Rishi Sunak says ‘all crimes’ must be investigated — so why is he blocking plans to go after fraudsters, cronies, and kleptocrats?
by marketrent

Rishi Sunak says ‘all crimes’ must be investigated — so why is he blocking plans to go after fraudsters, cronies, and kleptocrats?
by marketrent
3 comments
He means all crimes committed by the great unwashed.
He means the crimes that poor people do like stealing garden gnomes and writing “tits” on toilet walls.
Proposed amendments to the the Government’s Economic Crime and Corporate Transparency Bill would represent a “huge step forward” in how we approach economic crime in Britain, the UK Anti-Corruption Coalition says.
Here are the key amendments being opposed by the Government:^1
>**Amendment 23: Tabled by crossbencher Lord Vaux**. Lord Vaux’s amendment would make it easier for enforcement agencies to identify the real owners of companies – who can currently hide behind placeholder “nominees” appointed by the wealthy.

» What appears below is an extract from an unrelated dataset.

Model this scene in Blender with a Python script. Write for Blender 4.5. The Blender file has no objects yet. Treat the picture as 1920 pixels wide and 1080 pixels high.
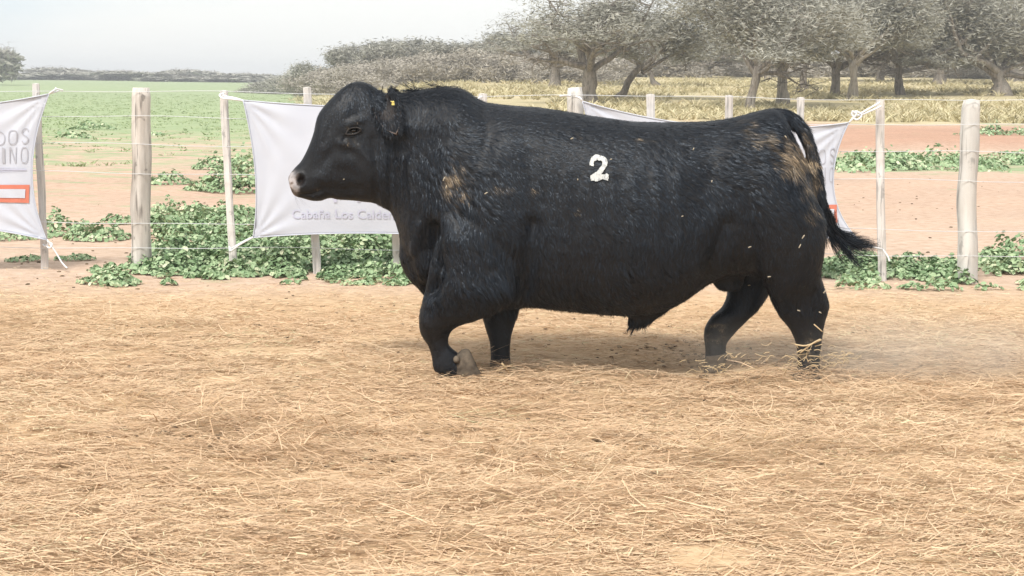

>If passed, it would require a person or firm holding shares as a nominee to be publicly identified, by naming the person (or people) on whose behalf the shares are held. And there’d be a new offence for those failing to declare themselves.
>**Amendment 117: Tabled by Conservative peer Lord Agnew**. This amendment aims to close a loophole that allows “bad actors” to continue hiding behind offshore companies.
>To shine a light on who owns UK properties via offshore firms, the move aims to close a loophole in an earlier piece of legislation (the last Economic Crime Bill) that was expedited through parliament following Russia’s illegal war in Ukraine.
>**Amendment 151: Tabled by Conservative peer Lord Garnier**. Despite its national pledge to investigate every crime, the Government has proposed far-reaching exemptions for a new “failure to prevent” fraud offence, set out in the Economic Crime bill.
>The new offence would, in theory, make it much harder for professionals, like bankers and accountants, to turn a blind eye to clients’ wrongdoing, in the face of a new legal responsibility to carry out proper checks.
>**Amendment 159: Tabled by Conservative peer Lord Garnier**. This one aims to extend the new “failure to prevent” fraud offence (see above) to include money laundering, a crime that is estimated to cost the UK around £100bn annually.
>**Amendment 161: Tabled by Conservative peer Lord Agnew**. This one would, backers argue, give law enforcement more confidence to go after “deep-pocketed oligarchs and criminals with expensive lawyers.”